Monday, March 9, 2015

Michele Is Recommending:

http://bit.ly/1x4qZIZ
This breathtaking adventure set in the American West of the 1820s is at once a tale of complex friendships, a love story, and a panoramic retelling of a crucial moment in American history.

When the young William Wyeth leaves St. Louis for a fur-trapping expedition, he nearly loses his life and quickly discovers the depth of loyalty among the men who must depend on one another to survive. While convalescing, he falls in love with proud Alene, a young widow who may or may not wait for him. And on a wildly risky expedition into Crow territory, Wyeth finds himself unwittingly at the center of a deadly boundary dispute among Native American tribes, the British government, and American trapping brigades. A classic adventure told with great suspense and literary flair, Into the Savage Country illuminates the ways in which extreme circumstances expose the truth about the natures of individual men and the surprising mechanics of their bravery, loyalty, and friendship.


http://bit.ly/180e0BZ
The incomparable Jonathan Lethem returns with nine stories that demonstrate his mastery of the short form.

Jonathan Lethem’s third collection of stories uncovers a father’s nervous breakdown at SeaWorld in “Pending Vegan”; a foundling child rescued from the woods during a blizzard in “Traveler Home”; a political prisoner in a hole in a Brooklyn street in “Procedure in Plain Air”; and a crumbling, haunted “blog” on a seaside cliff in “The Dreaming Jaw, The Salivating Ear.” Each of these locates itself in Lethem-land, which can be discovered only by visiting. As in his celebrated novels, Lethem finds the uncanny lurking in the mundane, the irrational self-defeat seeping through our upstanding pursuits, and the tragic undertow of the absurd world(s) in which we live.
 
Devoted fans of Lethem will recognize familiar themes: the anxiety of influence taken to reductio ad absurdum in “The King of Sentences”; a hapless, horny outsider summoning bravado in “The Porn Critic”; characters from forgotten comics stranded on a desert island in “Their Back Pages.” As always in Lethem, humor and poignancy work in harmony, humans strive desperately for connection, words find themselves misaligned to deeds, and the sentences are glorious.
 
 
http://bit.ly/1wPgaA9
From one of the most ferociously brilliant and distinctive young voices in literary nonfiction: a debut shot through with violence, comedy, and feverish intensity that takes us on an odyssey into an American netherworld, exposing a raw personal journey along the way.

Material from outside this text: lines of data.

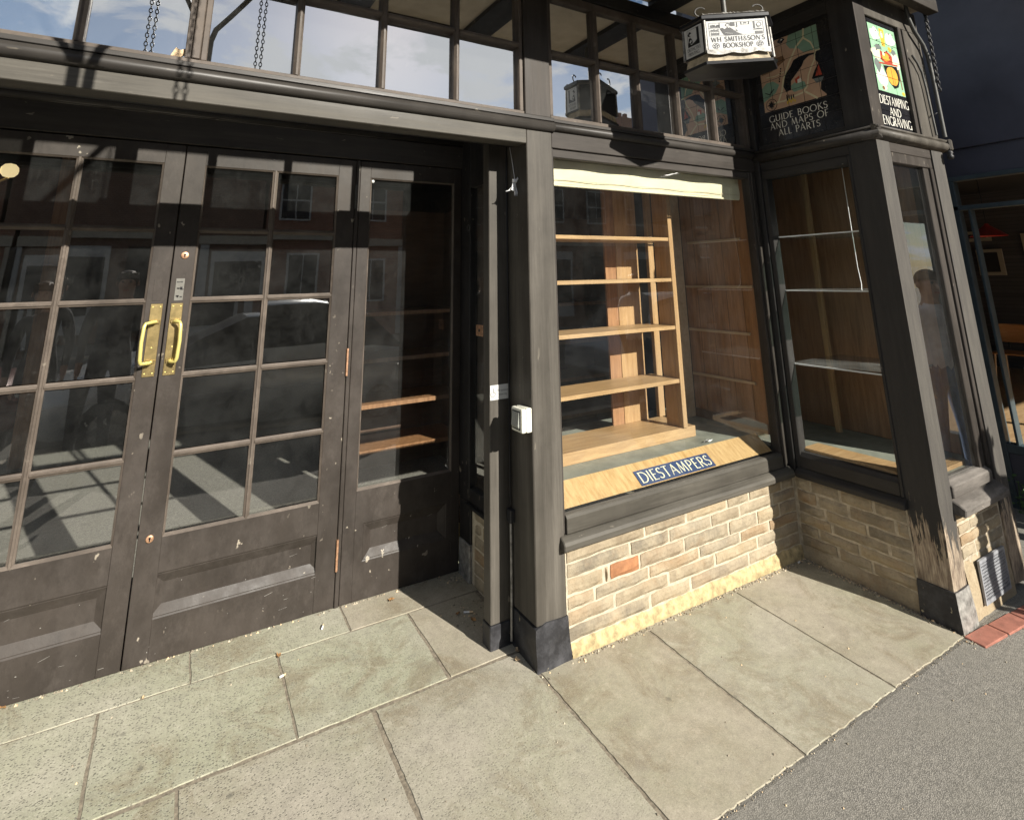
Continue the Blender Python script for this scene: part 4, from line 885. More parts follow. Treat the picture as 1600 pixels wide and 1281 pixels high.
# map picture: u runs 0..1 left to right (towards the street), v 0..1 upwards, within the picture area
mw = lambda u, v, d: (XB+.0195-d, -.064-u*.546, 2.407+v*.70)
PW, PH, PX, PY = .546, .70, .075, .31     # picture starts at u=PX.., v=PY..
def mp(x, y): return (PX+x*(.86-PX), PY+y*(.985-PY))
sh = [('t_sand', [mp(0, 0), mp(1, 0), mp(1, 1), mp(0, 1)])]
def add(mat, pts): sh.append((mat, ccw([mp(*p) for p in pts])))
def addl(mat, pts, w):
    for q in line([mp(*p) for p in pts], w): sh.append((mat, ccw(q)))
add('t_green', [(.55, 1), (.5, .88), (.55, .8), (.68, .76), (.75, .68), (.9, .66), (1, .64), (1, 1)])
add('t_green', [(0, .15), (.12, .2), (.22, .24), (.3, .34), (.2, .42), (.08, .42), (0, .36)])
add('t_green', blob(.60, .24, .13, .07, 12, .2, 4)); add('t_brown', [(.03, .55), (.2, .56), (.45, .66), (.42, .74), (.25, .74), (.1, .66), (.02, .6)]); add('t_grey', blob(.22, .70, .12, .06, 12, .3, 9))
add('t_black', [(.36, .3), (.40, .2), (.48, .22), (.5, .34), (.60, .42), (.70, .50), (.74, .56), (.82, .60), (.93, .6), (.93, .62), (.8, .64), (.68, .64), (.58, .62), (.52, .54), (.42, .46)])
add('t_black', [(.9, .62), (1, .64), (1, .02), (.93, .1), (.95, .2), (.82, .28), (.88, .38), (.95, .46), (.9, .54)])
add('t_red', [(.88, .30), (.98, .29), (.95, .44)]); add('t_grey', [(.84, .27), (1, .26), (.96, .2), (.88, .2)])
add('t_red', [(.56, .35), (.64, .38), (.63, .3), (.57, .28)]); add('t_white', [(.6, .33), (.66, .34), (.66, .28), (.6, .28)])
addl('t_road', [(.18, .09), (.25, .10), (.33, .24), (.38, .40), (.5, .6), (.66, .8), (.78, .88), (.80, 1)], .020)
addl('t_road', [(.78, .88), (.88, .78), (.93, .64), (.9, .52), (.84, .44), (.78, .34), (.74, .2), (.66, .13), (.45, .11), (.34, .09), (.25, .10)], .016)
addl('t_road', [(.70, .13), (.80, .05), (.86, .0)], .02); addl('t_road', [(.93, .64), (1, .64)], .012); addl('t_road', [(.4, .5), (.25, .48), (.1, .5)], .008)
for k in range(6): add('t_black', blob(.36+.0*k-.01*k, .56-.035*k, .012, .014, 6, .2, k))
for k in range(4): add('t_black', blob(.40+.035*k, .12-.0*k, .010, .05-.006*k, 8, .2, k+20))
for k in range(5): add('t_yellow', blob(.40+.03*k, .055+.02*(k % 2), .016, .025, 7, .3, k+40))
addl('t_black', [(.05, .28), (.12, .24), (.2, .3)], .008); addl('t_black', [(.12, .22), (.16, .3)], .008)
ringo = lambda r0, r1, n=24: [[(mp(.13, .085)[0]+r*math.cos(a)*.58, mp(.13, .085)[1]+r*math.sin(a)*.45) for (r, a) in ((r0, 6.283*i/n), (r1, 6.283*i/n), (r1, 6.283*(i+1)/n), (r0, 6.283*(i+1)/n))] for i in range(n)]
for q in ringo(.118, .13): sh.append(('t_black', ccw(q)))
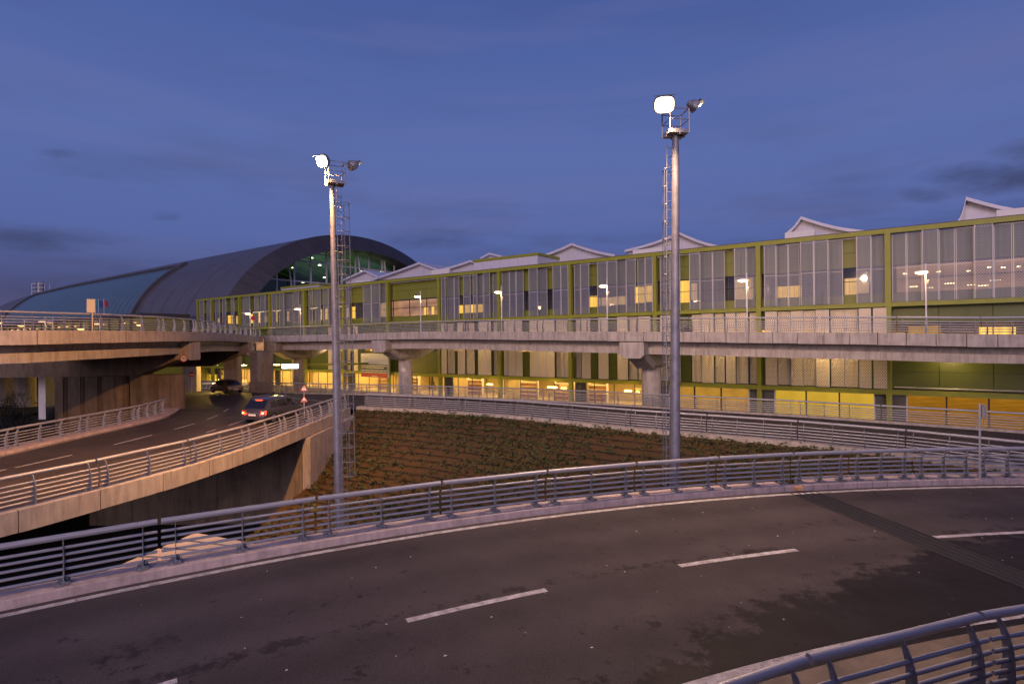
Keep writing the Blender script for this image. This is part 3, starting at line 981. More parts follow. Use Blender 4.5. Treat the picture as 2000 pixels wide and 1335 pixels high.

Locked in battle with both his adult appetites and his most private childhood demons, Kent Russell hungers for immersive experience and revelation, and his essays take us to society’s ragged edges, the junctures between savagery and civilization. He pitches a tent at an annual four-day music festival in Illinois, among the misunderstood, thick-as-thieves fans who self-identify as Juggalos. He treks to the end of the continent to visit a legendary hockey enforcer, the granddaddy of all tough guys, to see how he’s preparing for his last foe: obsolescence. He spends a long weekend getting drunk with a self-immunizer who is willing to prove he has conditioned his body to withstand the bites of the most venomous snakes. He insinuates himself with a modern-day Robinson Crusoe on a tiny atoll off the coast of Australia. He explores the Amish obsession with baseball, and his own obsession with horror, blood, and guts. And in the piercing interstitial meditations between these essays, Russell introduces us to his own raging and inimitable forebears.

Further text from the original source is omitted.